#### Material provided:
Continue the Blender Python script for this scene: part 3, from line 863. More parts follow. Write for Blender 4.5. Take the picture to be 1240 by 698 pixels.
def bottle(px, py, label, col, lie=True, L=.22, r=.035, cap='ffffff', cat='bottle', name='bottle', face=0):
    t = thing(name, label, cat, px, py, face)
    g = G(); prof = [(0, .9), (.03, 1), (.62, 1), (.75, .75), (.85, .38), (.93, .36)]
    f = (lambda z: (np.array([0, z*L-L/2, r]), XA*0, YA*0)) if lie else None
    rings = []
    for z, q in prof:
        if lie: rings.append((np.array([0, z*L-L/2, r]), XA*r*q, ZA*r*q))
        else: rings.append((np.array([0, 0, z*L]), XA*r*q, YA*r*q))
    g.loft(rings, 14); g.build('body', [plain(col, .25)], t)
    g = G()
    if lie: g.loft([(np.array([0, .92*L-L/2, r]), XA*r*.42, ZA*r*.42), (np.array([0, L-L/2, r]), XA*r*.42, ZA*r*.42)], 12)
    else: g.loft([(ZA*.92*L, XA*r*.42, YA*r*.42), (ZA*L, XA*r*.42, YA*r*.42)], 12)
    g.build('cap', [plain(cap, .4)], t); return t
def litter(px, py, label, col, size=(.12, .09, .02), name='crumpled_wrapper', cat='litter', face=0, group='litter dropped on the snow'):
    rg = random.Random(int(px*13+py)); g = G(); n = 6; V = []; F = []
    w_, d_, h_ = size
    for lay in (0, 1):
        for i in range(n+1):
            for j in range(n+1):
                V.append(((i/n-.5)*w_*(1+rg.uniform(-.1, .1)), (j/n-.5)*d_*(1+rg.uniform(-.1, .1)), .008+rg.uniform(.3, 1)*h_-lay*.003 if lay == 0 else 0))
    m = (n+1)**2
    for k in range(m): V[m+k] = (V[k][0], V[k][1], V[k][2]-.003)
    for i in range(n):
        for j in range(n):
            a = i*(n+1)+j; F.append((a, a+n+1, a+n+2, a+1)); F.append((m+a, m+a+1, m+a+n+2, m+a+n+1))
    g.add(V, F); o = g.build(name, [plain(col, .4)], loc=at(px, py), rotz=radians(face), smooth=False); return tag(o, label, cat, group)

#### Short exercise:
Extract the listing in its entirety and repeat it exactly.

#### Task answer:
Continue the Blender Python script for this scene: part 3, from line 863. More parts follow. Write for Blender 4.5. Take the picture to be 1240 by 698 pixels.
def bottle(px, py, label, col, lie=True, L=.22, r=.035, cap='ffffff', cat='bottle', name='bottle', face=0):
    t = thing(name, label, cat, px, py, face)
    g = G(); prof = [(0, .9), (.03, 1), (.62, 1), (.75, .75), (.85, .38), (.93, .36)]
    f = (lambda z: (np.array([0, z*L-L/2, r]), XA*0, YA*0)) if lie else None
    rings = []
    for z, q in prof:
        if lie: rings.append((np.array([0, z*L-L/2, r]), XA*r*q, ZA*r*q))
        else: rings.append((np.array([0, 0, z*L]), XA*r*q, YA*r*q))
    g.loft(rings, 14); g.build('body', [plain(col, .25)], t)
    g = G()
    if lie: g.loft([(np.array([0, .92*L-L/2, r]), XA*r*.42, ZA*r*.42), (np.array([0, L-L/2, r]), XA*r*.42, ZA*r*.42)], 12)
    else: g.loft([(ZA*.92*L, XA*r*.42, YA*r*.42), (ZA*L, XA*r*.42, YA*r*.42)], 12)
    g.build('cap', [plain(cap, .4)], t); return t
def litter(px, py, label, col, size=(.12, .09, .02), name='crumpled_wrapper', cat='litter', face=0, group='litter dropped on the snow'):
    rg = random.Random(int(px*13+py)); g = G(); n = 6; V = []; F = []
    w_, d_, h_ = size
    for lay in (0, 1):
        for i in range(n+1):
            for j in range(n+1):
                V.append(((i/n-.5)*w_*(1+rg.uniform(-.1, .1)), (j/n-.5)*d_*(1+rg.uniform(-.1, .1)), .008+rg.uniform(.3, 1)*h_-lay*.003 if lay == 0 else 0))
    m = (n+1)**2
    for k in range(m): V[m+k] = (V[k][0], V[k][1], V[k][2]-.003)
    for i in range(n):
        for j in range(n):
            a = i*(n+1)+j; F.append((a, a+n+1, a+n+2, a+1)); F.append((m+a, m+a+1, m+a+n+2, m+a+n+1))
    g.add(V, F); o = g.build(name, [plain(col, .4)], loc=at(px, py), rotz=radians(face), smooth=False); return tag(o, label, cat, group)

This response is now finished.